Since the 1990s, some investors in Trump projects have complained the developer overpromised investors on their potential returns.

Investors who bought junk bonds to help finance the Trump Castle casino in Atlantic City, New Jersey, filed a class action suit accusing Trump and his company of misrepresenting its financial health when the value of the bonds plummeted.

Trump denied any liability, arguing that the investors were fully informed of the risk involved. The suit later settled for an undisclosed sum.

More recently, pending suits by condo owners in the Trump Toronto Hotel and retirees who spent thousands to attend courses offered by the now-defunct Trump University accuse Trump and his business partners of promising far more than they can deliver.

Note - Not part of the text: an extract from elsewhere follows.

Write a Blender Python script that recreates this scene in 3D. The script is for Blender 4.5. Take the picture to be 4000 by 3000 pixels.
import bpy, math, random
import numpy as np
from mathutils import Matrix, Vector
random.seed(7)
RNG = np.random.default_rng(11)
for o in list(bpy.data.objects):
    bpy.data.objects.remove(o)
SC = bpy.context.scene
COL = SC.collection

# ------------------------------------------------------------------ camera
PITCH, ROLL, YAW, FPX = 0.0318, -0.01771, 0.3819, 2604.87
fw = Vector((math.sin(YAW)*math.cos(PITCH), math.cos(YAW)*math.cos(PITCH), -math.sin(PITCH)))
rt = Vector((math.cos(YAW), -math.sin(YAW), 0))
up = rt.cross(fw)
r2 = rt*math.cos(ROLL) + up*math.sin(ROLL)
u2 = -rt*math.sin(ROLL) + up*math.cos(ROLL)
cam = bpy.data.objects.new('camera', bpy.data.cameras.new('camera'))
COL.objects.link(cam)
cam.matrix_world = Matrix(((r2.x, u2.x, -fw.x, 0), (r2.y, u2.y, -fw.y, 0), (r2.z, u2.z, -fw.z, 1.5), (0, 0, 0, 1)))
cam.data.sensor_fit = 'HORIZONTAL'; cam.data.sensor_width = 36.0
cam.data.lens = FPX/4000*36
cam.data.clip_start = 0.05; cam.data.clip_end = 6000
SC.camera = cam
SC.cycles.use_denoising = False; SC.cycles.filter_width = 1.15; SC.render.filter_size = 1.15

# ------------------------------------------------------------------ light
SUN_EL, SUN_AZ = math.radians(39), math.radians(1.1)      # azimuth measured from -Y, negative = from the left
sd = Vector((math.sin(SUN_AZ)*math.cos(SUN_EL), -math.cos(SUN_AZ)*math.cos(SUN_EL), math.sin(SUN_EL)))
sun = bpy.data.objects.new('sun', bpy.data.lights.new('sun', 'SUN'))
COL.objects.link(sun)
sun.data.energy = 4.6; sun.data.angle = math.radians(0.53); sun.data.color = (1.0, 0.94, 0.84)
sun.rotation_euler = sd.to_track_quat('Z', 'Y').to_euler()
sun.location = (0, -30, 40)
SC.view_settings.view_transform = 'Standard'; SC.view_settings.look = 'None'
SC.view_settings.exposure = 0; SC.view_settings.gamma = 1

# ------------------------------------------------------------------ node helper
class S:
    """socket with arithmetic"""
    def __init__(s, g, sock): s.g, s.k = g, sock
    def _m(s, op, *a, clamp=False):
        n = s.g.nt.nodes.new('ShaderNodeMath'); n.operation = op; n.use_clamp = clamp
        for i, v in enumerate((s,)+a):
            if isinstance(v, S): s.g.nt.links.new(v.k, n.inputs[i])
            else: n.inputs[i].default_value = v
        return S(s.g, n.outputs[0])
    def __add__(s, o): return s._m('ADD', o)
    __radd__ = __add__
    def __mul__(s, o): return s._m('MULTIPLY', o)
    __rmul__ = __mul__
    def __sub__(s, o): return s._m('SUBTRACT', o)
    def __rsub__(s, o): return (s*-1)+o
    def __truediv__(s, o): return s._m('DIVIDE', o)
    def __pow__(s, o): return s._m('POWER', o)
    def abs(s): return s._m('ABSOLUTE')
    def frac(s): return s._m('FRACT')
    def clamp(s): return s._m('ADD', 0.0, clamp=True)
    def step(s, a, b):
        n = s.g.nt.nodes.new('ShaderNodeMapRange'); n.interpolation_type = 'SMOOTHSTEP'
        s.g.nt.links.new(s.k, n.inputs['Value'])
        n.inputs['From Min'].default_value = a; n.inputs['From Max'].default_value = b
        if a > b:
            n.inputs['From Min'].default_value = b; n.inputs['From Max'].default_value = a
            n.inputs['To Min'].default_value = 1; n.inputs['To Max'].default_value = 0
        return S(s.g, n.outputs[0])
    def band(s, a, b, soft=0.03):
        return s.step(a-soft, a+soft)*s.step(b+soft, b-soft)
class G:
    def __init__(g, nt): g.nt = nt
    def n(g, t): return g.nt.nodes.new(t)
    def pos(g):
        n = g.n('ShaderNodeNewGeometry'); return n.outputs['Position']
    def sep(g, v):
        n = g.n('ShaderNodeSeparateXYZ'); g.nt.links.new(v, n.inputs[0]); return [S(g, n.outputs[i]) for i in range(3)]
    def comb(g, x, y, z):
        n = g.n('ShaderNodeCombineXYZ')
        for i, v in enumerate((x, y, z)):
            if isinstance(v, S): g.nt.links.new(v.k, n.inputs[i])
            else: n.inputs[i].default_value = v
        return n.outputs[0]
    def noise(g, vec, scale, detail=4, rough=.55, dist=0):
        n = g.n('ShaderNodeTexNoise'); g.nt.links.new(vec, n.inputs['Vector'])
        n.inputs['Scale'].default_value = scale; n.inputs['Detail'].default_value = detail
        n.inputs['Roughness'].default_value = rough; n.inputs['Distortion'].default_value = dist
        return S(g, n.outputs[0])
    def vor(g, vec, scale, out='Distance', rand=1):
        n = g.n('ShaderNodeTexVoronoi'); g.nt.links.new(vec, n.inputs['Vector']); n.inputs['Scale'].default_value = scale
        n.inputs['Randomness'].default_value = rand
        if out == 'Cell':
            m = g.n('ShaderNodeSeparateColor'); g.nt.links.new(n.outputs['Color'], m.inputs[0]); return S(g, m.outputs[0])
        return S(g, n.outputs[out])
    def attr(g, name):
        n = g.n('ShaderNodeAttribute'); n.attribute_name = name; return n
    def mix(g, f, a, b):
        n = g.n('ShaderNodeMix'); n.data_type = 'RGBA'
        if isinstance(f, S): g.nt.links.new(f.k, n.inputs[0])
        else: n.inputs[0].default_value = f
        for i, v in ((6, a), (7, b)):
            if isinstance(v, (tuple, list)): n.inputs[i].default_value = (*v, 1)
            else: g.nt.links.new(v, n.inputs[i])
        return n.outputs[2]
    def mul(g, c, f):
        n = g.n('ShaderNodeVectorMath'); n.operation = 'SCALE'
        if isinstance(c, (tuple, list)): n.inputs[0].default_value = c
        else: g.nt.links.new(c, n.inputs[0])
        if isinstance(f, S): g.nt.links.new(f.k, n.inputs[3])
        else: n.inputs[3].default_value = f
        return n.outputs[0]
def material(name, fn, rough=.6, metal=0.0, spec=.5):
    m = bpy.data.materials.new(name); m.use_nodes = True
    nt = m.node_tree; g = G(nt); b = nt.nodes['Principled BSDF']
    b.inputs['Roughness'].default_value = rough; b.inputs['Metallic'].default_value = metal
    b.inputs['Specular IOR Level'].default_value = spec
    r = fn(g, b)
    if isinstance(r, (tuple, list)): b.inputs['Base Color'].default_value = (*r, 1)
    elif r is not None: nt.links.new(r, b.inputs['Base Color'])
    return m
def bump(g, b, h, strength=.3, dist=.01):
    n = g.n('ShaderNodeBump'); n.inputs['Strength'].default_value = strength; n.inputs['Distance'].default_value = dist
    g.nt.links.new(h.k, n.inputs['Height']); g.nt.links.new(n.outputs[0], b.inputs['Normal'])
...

In the case of the Toronto property, investors in condos complained they were given overly optimistic projections of what they could earn and were not informed that they would have to pay commercial taxes on the property. Trump University customers said in a suit they were promised appearances and instruction by Trump but encountered only a cardboard cutout of the real estate mogul during weekend sessions on business success in a hotel ballroom. In both cases, Reuters obtained and reviewed copies of the lawsuits and subsequent court filings.

Trump and his lawyers have said the pending suit over Trump University is baseless. His lawyer Alan Garten called it "totally lacking in any merit." [ID: nL1N1031T2]

A judge dismissed Trump from liability in the Toronto suit, saying it was his Canadian partners who had overestimated potential earnings on the property and that Trump had merely licensed his name, but lawyers for the plaintiffs say they plan to reintroduce the claim in an appeal.
 


PRESIDENTIAL SETUP

Washington of course is no stranger to hyperbole.

President Barack Obama was criticized for telling voters they would be able to keep their insurance plans intact under his healthcare overhaul, Obamacare, when in fact they couldn't. And Republicans in the House and Senate have yet to fulfill their promise to swiftly repeal the very same healthcare legislation once they took control of Congress, which they did in the 2014 midterm elections.

Anger over those failures is partly what’s driving Republican voters toward Trump: In surveys, many respondents say they no longer trust elected officials. But Trump's sweeping pledges could also be setting him up for a fall.

Trump may be promising too much, said Michael Wissot, a Republican strategist and lecturer at the University of Southern California.

"Convincing Mexico to pay for a fence along our border is unrealistic," he said. "Deporting 11 million undocumented immigrants is a logistical nightmare. These are examples of putting himself in a very precarious position even if he were successful," he said.

Recently Trump has been talking up his similarities to Reagan. Both were once Democrats. More important, both spent years in front of the camera, honing their images.

But almost 30 years ago, Trump viewed Reagan with a more jaundiced eye.

"He is so smooth and so effective a performer that he completely won over the American people," Trump wrote of Reagan in "The Art of the Deal." "Only now, nearly seven years later, are people beginning to question whether there’s anything behind that smile."